Derart reduzierte Arrangements wie in Justify my Love, die die Hörer fast um ihre Erwartungen betrügen, können sich überhaupt nur Superstars leisten. Exemplarisch sind da Princes Sign o' the Times und Neneh Cherrys I've Got You under my Skin vom Red, Hot and Blue-Sampler. Solche Stücke haben meist proklamatorischen Charakter, die Reduktion dient auch der Textverständlichkeit. Prince singt von der Weltlage, Neneh Cherry über Aids, und Madonna erklärt in Justify my Love ihre Liebe, das heißt ihre Konditionen: „I don't wanna be your mother, I don't wanna be your sister either, I just wanna be your lover.“ Der Text gipfelt in der inzwischen fast schon sprichwörtlichen Maxime: „Poor is the man whose pleasures depend on the permission of another“ — „Arm ist der Mensch, der sich seine Lust von anderen vorschreiben läßt“. Und Madonna ist reich.
HAPPY MONDAYS
Pills 'n' Thrills and Bellyaches
Factory/Metronome
CD 828 223-2
Nicht einmal das Losgelassene und Aufgekratzte, die zuckende und manchmal ein bißchen debil wirkende Euphorie des im letzten Jahr von 'Spex‘ herausgegebenen Rave- Samplers, der auf die Dauer durchaus eine gewisse Suggestivität entfaltet, ist hier recht zu finden. Eigentlich handelt es sich um eine richtig englische Gitarrenrock- Platte, nur daß der im Durchschnitt schnellere Beat hervorgehoben und wahrscheinlich von Computern unterstützt wird. Die erhöhte Geschwindigkeit bewirkt, daß Shaun Ryders interessante, helle und nur ein klein wenig rauhe Stimme, die von Drogenerfahrungen berichtet, doch nicht ganz die Nöligkeit eines Morrissey erreicht, der leider auch bald wieder eine Platte herausbringt. Auch die Gitarren klingen ein bißchen anders als in den achtziger Jahren. Es ist eine Art psychedelischer Wobble darin, ein Eiern, als wäre der Plattenspieler nicht ganz in Ordnung. Und das Wah- Wah-Pedal ist wieder in Gebrauch.

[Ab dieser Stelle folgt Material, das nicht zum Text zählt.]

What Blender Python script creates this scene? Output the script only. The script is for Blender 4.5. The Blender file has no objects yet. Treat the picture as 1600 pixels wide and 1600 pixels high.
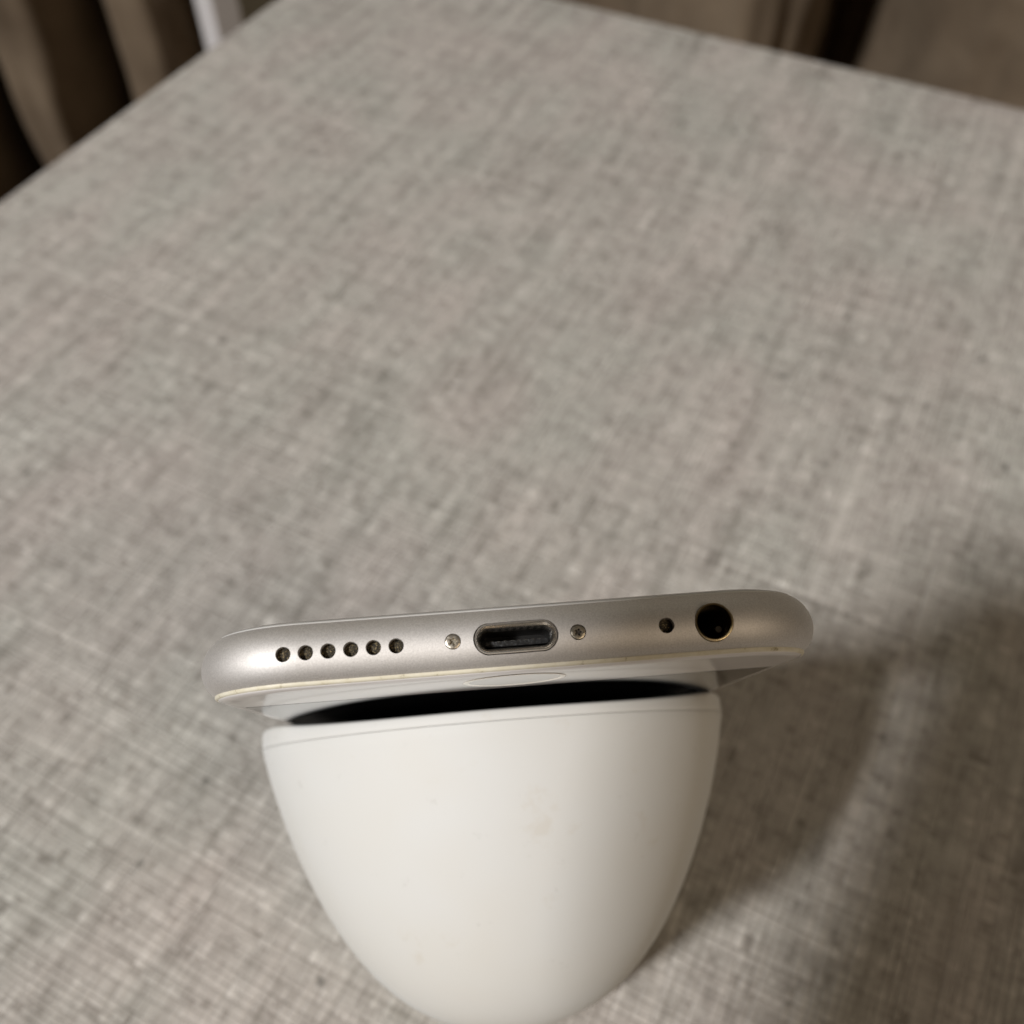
import bpy, bmesh, math, random
from mathutils import Matrix, Vector, noise

random.seed(7)
scene = bpy.context.scene
col = scene.collection
H = 0.215                       # camera height above the cloth (metres)
PITCH = math.radians(52.4)      # camera looks this far below the horizon

# ------------------------------------------------------------------ camera
cam_d = bpy.data.cameras.new('camera')
cam = bpy.data.objects.new('camera', cam_d)
col.objects.link(cam)
cam.location = (0, 0, H)
cam.rotation_euler = (math.pi / 2 - PITCH, 0, 0)
cam_d.sensor_width = 36
cam_d.lens = 36 * 1541 / 1600
cam_d.clip_start = 0.005
cam_d.clip_end = 50
cam_d.dof.use_dof = True
cam_d.dof.focus_distance = 0.104
cam_d.dof.aperture_fstop = 21.0
scene.camera = cam

# ------------------------------------------------------------------ world and lamps
world = bpy.data.worlds.new('World')
scene.world = world
world.use_nodes = True
bg = world.node_tree.nodes['Background']
bg.inputs['Color'].default_value = (1.0, 0.82, 0.62, 1)
bg.inputs['Strength'].default_value = 0.025


def lamp(name, loc, target, size, power, color):
    d = bpy.data.lights.new(name, 'AREA')
    d.shape = 'DISK'
    d.size = size
    d.energy = power
    d.color = color
    o = bpy.data.objects.new(name, d)
    col.objects.link(o)
    o.location = loc
    o.rotation_euler = (Vector(target) - Vector(loc)).to_track_quat('-Z', 'Y').to_euler()
    return o


lamp('key_lamp', (-1.80, -1.40, 2.62), (0.05, 0.25, 0), 0.40, 133, (1.0, 0.99, 0.985))
lamp('warm_lamp', (0.95, -1.0, 1.30), (0, 0.1, 0.05), 0.9, 8.0, (1.0, 0.81, 0.60))

scene.view_settings.view_transform = 'Standard'
scene.view_settings.look = 'None'
scene.view_settings.gamma = 1
scene.view_settings.exposure = 0
scene.cycles.adaptive_threshold = 0.02
scene.cycles.max_bounces = 5
scene.cycles.diffuse_bounces = 2
scene.cycles.glossy_bounces = 4
scene.cycles.transmission_bounces = 2
scene.cycles.caustics_reflective = False
scene.cycles.caustics_refractive = False


# ------------------------------------------------------------------ node helpers
class NT:
    def __init__(self, name):
        self.mat = bpy.data.materials.new(name)
        self.mat.use_nodes = True
        self.t = self.mat.node_tree
        self.b = self.t.nodes['Principled BSDF']

    def n(self, kind, **kw):
        x = self.t.nodes.new(kind)
        for k, v in kw.items():
            setattr(x, k, v)
        return x

    def link(self, a, b):
        self.t.links.new(a, b)

    def setv(self, sock, v):
        if hasattr(v, 'is_output') or isinstance(v, bpy.types.NodeSocket):
            self.link(v, sock)
        else:
            sock.default_value = v

    def m(self, op, a, b=None, c=None, clamp=False):
        x = self.n('ShaderNodeMath', operation=op, use_clamp=clamp)
        self.setv(x.inputs[0], a)
        if b is not None:
            self.setv(x.inputs[1], b)
        if c is not None:
            self.setv(x.inputs[2], c)
        return x.outputs[0]

    def xyz(self, x, y, z):
        c = self.n('ShaderNodeCombineXYZ')
        self.setv(c.inputs[0], x)
        self.setv(c.inputs[1], y)
        self.setv(c.inputs[2], z)
        return c.outputs[0]

    def noise(self, vec, scale=1.0, detail=2.0, rough=0.5):
        x = self.n('ShaderNodeTexNoise')
        self.setv(x.inputs['Vector'], vec)
        x.inputs['Scale'].default_value = scale
        x.inputs['Detail'].default_value = detail
        x.inputs['Roughness'].default_value = rough
        return x.outputs['Fac']

    def ramp(self, fac, stops):
        x = self.n('ShaderNodeValToRGB')
        el = x.color_ramp.elements
        while len(el) < len(stops):
            el.new(0.5)
        for e, (p, c) in zip(el, stops):
            e.position = p
            e.color = (*c, 1) if len(c) == 3 else c
        self.setv(x.inputs[0], fac)
        return x.outputs[0]

    def mix(self, fac, a, b, blend='MIX'):
        x = self.n('ShaderNodeMix', data_type='RGBA', blend_type=blend)
        self.setv(x.inputs[0], fac)
        for s, v in ((x.inputs[6], a), (x.inputs[7], b)):
            if isinstance(v, tuple):
                s.default_value = (*v, 1) if len(v) == 3 else v
            else:
                self.link(v, s)
        return x.outputs[2]

    def smooth(self, v, lo, hi, a=0.0, b=1.0):
        x = self.n('ShaderNodeMapRange', interpolation_type='SMOOTHSTEP')
        self.setv(x.inputs[0], v)
        for i, k in enumerate((lo, hi, a, b)):
            x.inputs[i + 1].default_value = k
        return x.outputs[0]

    def obj(self):
        return self.n('ShaderNodeTexCoord').outputs['Object']

    def bump(self, h, strength, dist):
        x = self.n('ShaderNodeBump')
        x.inputs['Strength'].default_value = strength
        x.inputs['Distance'].default_value = dist
        self.link(h, x.inputs['Height'])
        self.link(x.outputs[0], self.b.inputs['Normal'])

    def base(self, color=None, rough=0.5, metal=0.0, spec=0.5):
        if color is not None:
            self.setv(self.b.inputs['Base Color'], (*color, 1) if isinstance(color, tuple) else color)
        self.setv(self.b.inputs['Roughness'], rough)
        self.b.inputs['Metallic'].default_value = metal
        self.b.inputs['Specular IOR Level'].default_value = spec
        return self


M = {}


def mat_linen():
    """Coarse plain-weave linen: every yarn has its own shade and thickness, with slubs along it."""
    k = NT('linen_weave')
    p = k.obj()
    s = k.n('ShaderNodeSeparateXYZ')
    k.link(p, s.inputs[0])
    x, y = s.outputs[0], s.outputs[1]
    # uneven spacing of the yarns
    un = k.noise(k.xyz(k.m('MULTIPLY', x, 210.0), k.m('MULTIPLY', y, 6.0), 0.5), 1.0, 0)
    vn = k.noise(k.xyz(k.m('MULTIPLY', x, 6.0), k.m('MULTIPLY', y, 210.0), 9.5), 1.0, 0)
    u = k.m('MULTIPLY_ADD', x, 600.0, k.m('MULTIPLY', un, 3.2))
    v = k.m('MULTIPLY_ADD', y, 570.0, k.m('MULTIPLY', vn, 3.2))
    iu, iv = k.m('FLOOR', u), k.m('FLOOR', v)
    fu, fv = k.m('FRACT', u), k.m('FRACT', v)

    def prof(f):
        a = k.m('MULTIPLY_ADD', f, 2.0, -1.0)
        return k.m('SUBTRACT', 1.0, k.m('MULTIPLY', a, a))
    pu = prof(fu)
    av = k.m('MULTIPLY_ADD', fv, 2.0, -1.0)
    av2 = k.m('MULTIPLY', av, av)
    pv = k.m('SUBTRACT', 1.0, k.m('MULTIPLY', av2, av2))       # flatter weft yarns
    chk = k.m('MODULO', k.m('ADD', k.m('ADD', iu, iv), 20000.0), 2.0)
    hw = k.m('MULTIPLY', pu, k.m('MULTIPLY_ADD', pv, 0.6, 0.4))
    hf = k.m('MULTIPLY', pv, k.m('MULTIPLY_ADD', pu, 0.6, 0.4))
    # yarn thickness and shade vary along each yarn (slubs)
    slw = k.noise(k.xyz(k.m('MULTIPLY', iu, 5.31), k.m('MULTIPLY', y, 180.0), 0.0), 1.0, 1, 0.6)
    slf = k.noise(k.xyz(k.m('MULTIPLY', x, 180.0), k.m('MULTIPLY', iv, 5.77), 7.0), 1.0, 1, 0.6)
    inv = k.m('SUBTRACT', 1.0, chk)
    sl = k.m('ADD', k.m('MULTIPLY', chk, slw), k.m('MULTIPLY', inv, slf))
    h0 = k.m('ADD', k.m('MULTIPLY', chk, hw), k.m('MULTIPLY', inv, hf))
    h = k.m('MULTIPLY', h0, k.m('MULTIPLY_ADD', sl, 1.4, 0.25))
    # mean of the crossing yarns, so that both directions read as threads
    both = k.m('ADD', k.m('MULTIPLY', sl, 0.6), k.m('MULTIPLY', k.m('ADD', slw, slf), 0.2))
    c = k.ramp(both, [(0.28, (0.235, 0.216, 0.196)), (0.42, (0.382, 0.359, 0.333)), (0.56, (0.430, 0.407, 0.379)),
                      (0.73, (0.56, 0.535, 0.502))])
    # yarns dyed in lots: broad pinkish and greenish lengths
    hue = k.noise(k.xyz(k.m('MULTIPLY', x, 24.0), k.m('MULTIPLY', y, 15.0), 2.0), 1.0, 2, 0.6)
    c = k.mix(1.0, c, k.ramp(hue, [(0.34, (0.982, 1.0, 0.972)), (0.66, (1.022, 0.985, 0.968))]), 'MULTIPLY')
    # broader lengths of lighter and darker yarn along both directions
    st1 = k.noise(k.xyz(k.m('MULTIPLY', x, 200.0), k.m('MULTIPLY', y, 20.0), 4.0), 1.0, 3, 0.7)
    st2 = k.noise(k.xyz(k.m('MULTIPLY', x, 26.0), k.m('MULTIPLY', y, 200.0), 8.0), 1.0, 3, 0.7)
    st = k.m('ADD', k.m('MULTIPLY', st1, 0.6), k.m('MULTIPLY', st2, 0.4))
    c = k.mix(1.0, c, k.ramp(st, [(0.36, (0.68, 0.675, 0.66)), (0.48, (0.97, 0.97, 0.97)), (0.64, (1.17, 1.17, 1.17))]), 'MULTIPLY')
    # sparse dark flecks spun into the yarn
    fl = k.noise(k.xyz(k.m('MULTIPLY', x, 190.0), k.m('MULTIPLY', y, 140.0), 1.0), 1.0, 1)
    c = k.mix(k.smooth(fl, 0.715, 0.80, 0.0, 0.7), c, (0.10, 0.095, 0.085))
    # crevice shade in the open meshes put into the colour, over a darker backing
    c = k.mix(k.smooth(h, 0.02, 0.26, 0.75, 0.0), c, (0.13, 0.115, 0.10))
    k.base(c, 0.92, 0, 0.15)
    k.bump(h, 0.5, 0.0008)
    return k.mat


def mat_aluminium():
    k = NT('bead_blasted_aluminium')
    p = k.obj()
    sp = k.noise(p, 6500, 1, 0.6)
    broad = k.noise(p, 260, 3)
    c = k.ramp(sp, [(0.3, (0.65, 0.625, 0.60)), (0.7, (0.765, 0.74, 0.715))])
    k.base(c, k.m('MULTIPLY_ADD', broad, 0.06, 0.64), 1.0)
    k.bump(sp, 0.06, 0.00008)
    return k.mat


def simple(name, color, rough, metal=0.0, spec=0.5, bump=None):
    k = NT(name).base(color, rough, metal, spec)
    if bump:
        k.bump(k.noise(k.obj(), bump[0], 3), bump[1], bump[2])
    return k.mat


def mat_stand():
    k = NT('aged_white_plastic')
    p = k.obj()
    yel = k.noise(p, 28, 3, 0.55)
    c = k.ramp(yel, [(0.35, (0.650, 0.650, 0.632)), (0.65, (0.635, 0.620, 0.580))])
    sm = k.noise(p, 150, 4, 0.6)
    c = k.mix(k.smooth(sm, 0.62, 0.74, 0.0, 0.22), c, (0.52, 0.45, 0.35))
    gr = k.noise(p, 330, 4, 0.7)
    c = k.mix(k.smooth(gr, 0.64, 0.74, 0.0, 0.22), c, (0.42, 0.40, 0.37))
    k.base(c, k.m('MULTIPLY_ADD', yel, 0.15, 0.55), 0, 0.3)
    k.bump(k.noise(p, 1500, 2), 0.05, 0.0001)
    return k.mat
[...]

Das ist jetzt also das ganz große Ding, so die Sonderkorrespondenten von 'NME‘, 'The Face‘ und 'Spex‘ aus Manchester, und bringt zwei an sich widerstreitende Bedürfnisse heutiger westlicher Jugend unter eine ganz große Baumwollkapuze: das Bedürfnis nach dem Verschwinden in warmer, weicher, gesichts- und geschlechtsloser Masse, das von Acid House allzu einseitig und anonym genährt wurde, und das Bedürfnis nach Identifikation und Helden, also das Bedürfnis nach Disko und das nach Rock, das Bedürfnis nach Ecstasy und das nach Bier.
Am wirksamsten ist der Kontrast zwischen verzerrten Gitarren und glatt funktionierendem Dance Beat nicht in den bekanntesten Stücken der Platte, Kinky Afro und Step on, sondern in God's Cop, ein Ratschen von Kreide auf der Tafel.